The group is typified by Chalicotherium?, of which the original species was discovered in the Lower Pliocene strata of Eppelsheim, Hesse-Darmstadt, in 1825, and named on the evidence of the teeth, the limbs being subsequently described as Macrotherium. The skull is short, with a dental formula of i. 3/3, c. 0/1, p. 3/3, m. 3/3, but in fully adult animals most of the front teeth were shed. The molar teeth recall those of Palaeosyops (see TITANOTHERIIDAE.) Remains referred to Chalicotherium have been also obtained from the Lower Pliocene and Upper Miocene strata of Greece, Hungary, India, China and North America. A skull from Pikermi, near Mt. Pentelikon, Attica, shows the absence in the adult state of upper and lower incisors and upper canines, much the same condition being indicated in an Indian skull. There were three toes to each foot, and the femur lacked a third trochanter.

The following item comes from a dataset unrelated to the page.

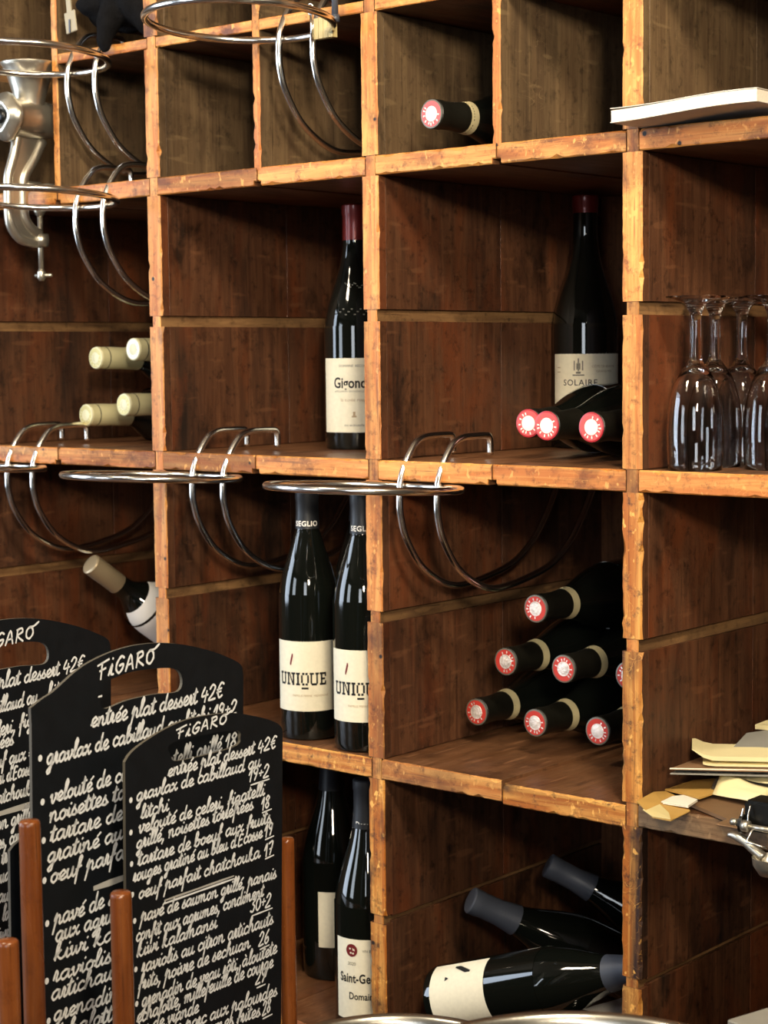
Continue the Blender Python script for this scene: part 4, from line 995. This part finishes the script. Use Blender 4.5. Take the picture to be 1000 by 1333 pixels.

Macrotherium?, which is typically from the Middle Miocene of Sansan, in Gers, France, may indicate a distinct genus. Limb-bones nearly resembling those of Macrotherium, but relatively stouter, have been described from the Pliocene beds of Attica and Samos as Ancylotherium?. In America the names Morothorium and Moropus have been applied to similar bones, on the belief that they indicated edentates. Macrotherium magnum must have been an animal of about 9 ft. in length.
The South American genus Homalodontotherium is often placed in the Ancylopoda, but reasons against this view are given in the article LITOPTERNA. Professor H. F. Osborn considers that the Ancylopoda are directly descended from the Condylarthra.